Pasadena Unified Plans For New Bond Measure in 2020

Measure TT, Measure J, may not fund all the District’s needs, says Board Member

Published : Tuesday, February 19, 2019 | 5:39 AM

Following the successful 2008 passage of Measure TT and last year’s overwhelming approvals by voters of Measures I and J, the Pasadena Unified School District may seek a bond measure in 2020 to more fully finance the district.

“The schools have many needs that we couldn’t afford to do with the funding from Measure TT,” said PUSD Board member Scott Phelps Monday. “So the goals would be to address those many needs. I do support such an effort.”

The $350 million Measure TT bond initiative was passed to repair and upgrade Pasadena Unified’s aging and deteriorating campuses. Last year’s successful Measures I and J are poised to raise an additional yearly $7 million in sales tax indefinitely, for the District.

Over the last five years, however, the District has suffered from decreasing enrollments in its schools. Overall school attendance numbers are tied to state funding, and lower attendance means fewer state dollars.

Supporters of the bond measure say that over the past two-and-a-half decades the District has grown 5.37% in value yearly, to the point where it now carries a bonding capacity of $1,052,468,462.

According to an agenda report for Thursday’s School Board meeting, the proposed bond’s timeline would begin in March or April 2019, with the Board interviewing and possibly hiring a survey consultant/Communication Consultant.

The Board would then meet on April 25, 2019, to discuss the actual bond process. From Monday, April 29 to Friday, June 21, the consultant would poll the community regarding the possibility of the bond, and then poll results and recommendations would be submitted to the Board on July 25, 2019.

Should the survey results be positive, the Board would meet on Thursday, June 25, 2020, to adopt two resolutions— a resolution ordering an election, and a resolution requesting consolidation with other elections, authorizing the Tax Rate Statement, and authorizing Board Members to sponsor ballot arguments.

There are five bond scenarios presented in the District report, with tax rates from $20 to $60 per $100,000, and a payment ratio of 1.87 or 1.88 to 1. The bonds would mature in 2052.

All of the bond scenarios, as presented in the PUSD’s report, reflect the same assumptions—a 4.00% Assessed Value growth for Fiscal Year 19-20 and 4.00% annual growth thereafter; a 15-year MMD average ‘A’ rated scale per maturity plus 30-120 basis points; and a 30-year maximum term per bond issue.

A January 2019 report on last year’s midterm elections—including local elections—by the research firm of Fairbank, Maslin, Maullin, Metz and Associates, noted that “many of the factors that bolstered local finance measures in 2018 appear unlikely to shift dramatically over the next 14-23 months—while new developments appear to have the potential to reinforce them.

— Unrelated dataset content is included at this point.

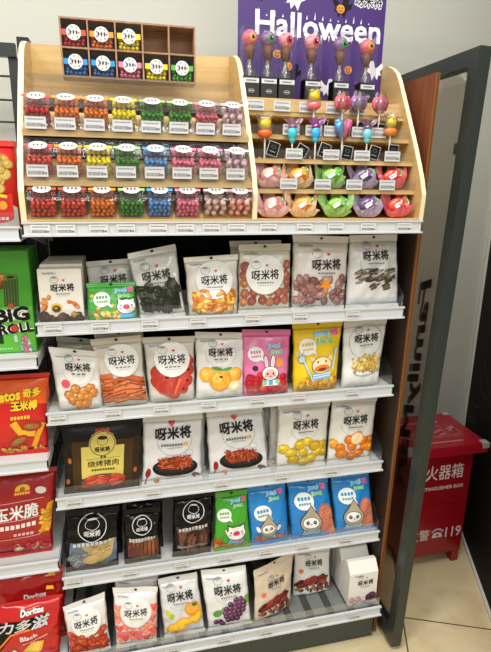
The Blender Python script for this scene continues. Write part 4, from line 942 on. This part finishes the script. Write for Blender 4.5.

The report is part of the District’s agenda for this Thursday’s meeting.

“At the same time,” the report said, “several potential obstacles that could negatively impact support for local finance measures in 2020 may be mitigated by the actions of the newly-expanded Democratic supermajorities in the California legislature and the state’s ambitious new governor, Gavin Newsom.

The report also noted that “2020 will be the first election cycle in which many California voters will feel the full force of the federal tax changes enacted in 2017, including the new limits on deductions for State and Local Taxes (SALT).

Countering the electorate’s optimistic climate, the report stated that “The limit on SALT deductions could influence voters’ willingness to support new local finance measures that involve increases to local property taxes such as school bonds – particularly in communities with high property values where the deduction limit is likely to increase the federal tax liabilities of a greater proportion of the local electorate.”

Pasadena Unified currently holds credit ratings of “Aa3” with a negative outlook by Moody’s Investors Service, and “A+” with a stable outlook for S&P Global Ratings. The “Aa3” is considered a “high grade,” meaning the District has a “very strong” capacity to meet its financial commitments. It differs from the highest-rated obligors only in a small degree, said the report.

The “A+” grade is considered Upper Medium Grade, and means that the District has a “strong” capacity to meet its financial commitments, but is “somewhat more susceptible to the adverse effects of changes in circumstances and economic conditions than obligors in higher-rated categories.”

Among the District’s credit strengths, said the report, are its central location in the Los Angeles region, very strong income levels, and a large assessed valuation.

The District also faces credit challenges, said the report, in a diminished fiscal position, its declining enrollment trend, and its limited expenditure flexibility.